Bu müşahadelerden sonra en son söyleyeceğim husus şudur. Avrupa, ne bazılarının söyledikleri gibi kusursuz ve rakipsiz bir medeniyet; ne de diğer bazılarının anlattığı gibi fısk-u fücur içinde çökmüş, mü- levves bir cemiyet.. Her ikisi de değil. Daha doğrusu her iki görüş de mübalağalı.. Avrupa, alt yapısını tamamlamış, sanayileşmeyi bir noktaya getirmiş, teknik imkanları geliştirmiş ve hayatı refahı için kullanmış. Kendine göre bir medeniyet oluşturmuş, tertip, düzen kurmuş, bu düzene herkesin riayetini sağlamış, problemleri aza indirmiş, huzuru sükunu temin etmiş, inanç ve ahlak yönünden ise kendine göre problemini de halletmiş, ama bizim ölçülerimize göre manevi değerlerinden, insanlığından çok şey kaybetmiş. Refaha kavuşmuş, ama gerçek medeniyete kavuşamamış.

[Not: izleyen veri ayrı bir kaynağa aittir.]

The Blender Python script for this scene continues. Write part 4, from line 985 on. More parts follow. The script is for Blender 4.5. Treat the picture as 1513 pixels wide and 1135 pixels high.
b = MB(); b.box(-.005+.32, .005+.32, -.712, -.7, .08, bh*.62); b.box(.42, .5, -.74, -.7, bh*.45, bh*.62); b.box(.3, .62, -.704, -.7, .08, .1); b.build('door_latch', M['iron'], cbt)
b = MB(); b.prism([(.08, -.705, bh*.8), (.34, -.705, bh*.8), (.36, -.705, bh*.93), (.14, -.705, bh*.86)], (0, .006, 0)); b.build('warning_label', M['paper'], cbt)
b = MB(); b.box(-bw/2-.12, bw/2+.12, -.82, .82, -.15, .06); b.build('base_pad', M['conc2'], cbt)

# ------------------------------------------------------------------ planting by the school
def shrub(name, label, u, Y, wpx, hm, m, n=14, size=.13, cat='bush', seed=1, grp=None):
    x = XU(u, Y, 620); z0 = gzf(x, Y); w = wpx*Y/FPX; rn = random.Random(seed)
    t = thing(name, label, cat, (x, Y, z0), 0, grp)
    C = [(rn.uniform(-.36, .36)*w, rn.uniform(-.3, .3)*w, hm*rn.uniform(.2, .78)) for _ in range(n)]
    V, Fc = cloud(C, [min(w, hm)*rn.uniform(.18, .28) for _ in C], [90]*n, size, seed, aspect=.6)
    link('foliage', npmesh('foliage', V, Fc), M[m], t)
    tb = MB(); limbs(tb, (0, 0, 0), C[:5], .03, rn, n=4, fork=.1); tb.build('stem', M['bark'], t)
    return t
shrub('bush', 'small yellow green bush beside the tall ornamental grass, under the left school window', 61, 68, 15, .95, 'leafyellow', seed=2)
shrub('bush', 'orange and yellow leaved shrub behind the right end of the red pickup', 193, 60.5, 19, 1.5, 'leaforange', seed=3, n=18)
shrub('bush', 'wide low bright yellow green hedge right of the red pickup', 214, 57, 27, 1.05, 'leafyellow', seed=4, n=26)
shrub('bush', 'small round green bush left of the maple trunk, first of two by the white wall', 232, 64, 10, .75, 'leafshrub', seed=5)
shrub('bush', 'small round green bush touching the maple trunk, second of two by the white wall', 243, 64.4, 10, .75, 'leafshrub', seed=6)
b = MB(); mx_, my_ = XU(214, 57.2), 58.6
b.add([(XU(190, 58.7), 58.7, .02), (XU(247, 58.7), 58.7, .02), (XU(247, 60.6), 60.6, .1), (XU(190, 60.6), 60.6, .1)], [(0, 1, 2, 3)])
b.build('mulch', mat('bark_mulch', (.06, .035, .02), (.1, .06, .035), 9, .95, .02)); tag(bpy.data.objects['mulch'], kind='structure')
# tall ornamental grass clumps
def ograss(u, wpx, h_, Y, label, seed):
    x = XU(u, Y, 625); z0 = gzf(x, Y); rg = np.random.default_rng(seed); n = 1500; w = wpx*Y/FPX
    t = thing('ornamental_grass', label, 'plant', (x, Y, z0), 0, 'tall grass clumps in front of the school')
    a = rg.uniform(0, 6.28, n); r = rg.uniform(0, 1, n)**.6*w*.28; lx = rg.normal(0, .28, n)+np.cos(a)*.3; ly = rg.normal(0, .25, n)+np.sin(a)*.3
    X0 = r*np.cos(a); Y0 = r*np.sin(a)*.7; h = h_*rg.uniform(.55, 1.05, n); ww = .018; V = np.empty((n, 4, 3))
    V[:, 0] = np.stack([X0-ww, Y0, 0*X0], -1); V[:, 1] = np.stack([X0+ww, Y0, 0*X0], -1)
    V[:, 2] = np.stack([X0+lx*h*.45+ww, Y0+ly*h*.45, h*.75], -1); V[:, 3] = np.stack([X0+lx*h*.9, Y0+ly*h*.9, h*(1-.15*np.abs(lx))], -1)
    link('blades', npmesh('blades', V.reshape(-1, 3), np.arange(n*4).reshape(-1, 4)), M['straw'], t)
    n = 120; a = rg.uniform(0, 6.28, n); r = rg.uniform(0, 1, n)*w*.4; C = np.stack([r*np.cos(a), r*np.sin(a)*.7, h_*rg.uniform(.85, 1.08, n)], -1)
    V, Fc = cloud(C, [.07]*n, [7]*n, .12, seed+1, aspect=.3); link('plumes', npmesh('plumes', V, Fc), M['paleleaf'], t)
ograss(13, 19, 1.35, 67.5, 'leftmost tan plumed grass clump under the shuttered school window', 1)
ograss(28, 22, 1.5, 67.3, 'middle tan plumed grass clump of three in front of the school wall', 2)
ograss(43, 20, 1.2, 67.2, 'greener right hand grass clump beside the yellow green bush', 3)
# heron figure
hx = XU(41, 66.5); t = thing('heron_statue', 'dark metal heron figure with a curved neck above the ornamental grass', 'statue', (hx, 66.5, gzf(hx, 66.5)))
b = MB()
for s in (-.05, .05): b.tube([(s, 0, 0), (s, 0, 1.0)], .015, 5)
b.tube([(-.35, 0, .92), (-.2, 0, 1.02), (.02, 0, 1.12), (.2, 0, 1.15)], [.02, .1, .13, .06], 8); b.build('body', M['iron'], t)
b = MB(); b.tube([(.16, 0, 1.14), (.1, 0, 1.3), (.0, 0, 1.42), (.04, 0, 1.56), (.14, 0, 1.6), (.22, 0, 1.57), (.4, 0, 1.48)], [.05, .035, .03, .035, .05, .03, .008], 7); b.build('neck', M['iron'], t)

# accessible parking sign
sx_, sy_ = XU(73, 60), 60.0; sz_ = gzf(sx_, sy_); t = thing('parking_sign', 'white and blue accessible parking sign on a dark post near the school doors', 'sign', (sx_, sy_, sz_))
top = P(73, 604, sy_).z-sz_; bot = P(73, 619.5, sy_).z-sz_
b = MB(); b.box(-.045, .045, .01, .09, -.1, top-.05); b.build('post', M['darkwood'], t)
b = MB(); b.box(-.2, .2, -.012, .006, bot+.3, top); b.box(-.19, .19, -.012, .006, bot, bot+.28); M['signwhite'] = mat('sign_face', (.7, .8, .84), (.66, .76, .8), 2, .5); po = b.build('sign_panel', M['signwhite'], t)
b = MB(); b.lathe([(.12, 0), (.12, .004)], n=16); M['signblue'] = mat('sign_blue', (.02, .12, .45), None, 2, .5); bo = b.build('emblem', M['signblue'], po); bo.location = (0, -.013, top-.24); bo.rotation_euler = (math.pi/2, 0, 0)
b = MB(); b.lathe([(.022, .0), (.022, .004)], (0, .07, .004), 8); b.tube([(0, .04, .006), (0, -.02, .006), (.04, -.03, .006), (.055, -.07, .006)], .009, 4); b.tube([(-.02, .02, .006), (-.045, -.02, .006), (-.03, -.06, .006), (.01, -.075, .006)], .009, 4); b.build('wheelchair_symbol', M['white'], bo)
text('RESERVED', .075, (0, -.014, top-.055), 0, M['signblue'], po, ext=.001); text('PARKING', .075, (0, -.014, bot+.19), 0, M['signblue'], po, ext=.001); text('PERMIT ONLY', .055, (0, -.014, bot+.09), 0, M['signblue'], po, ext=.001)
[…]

Bu tesbitlerden onların dünyayı imar etmelerini, tertip ve düzeni sağlamalarını, teknik imkanları elde edip refahı yakalamalarını örnek alıp, bizim de bu maddi gelişmeleri göstermemiz gerektiği; ancak bunu kafi görmeyip bu gelişmeye kendi manevi değerlerimizi ilave edebilirsek, gerçek huzur ve mutluluğa, asıl medeniyete kavuşabileceğimiz sonucunu çıkarıyorum. Dilerim milletçe bunu başaralım.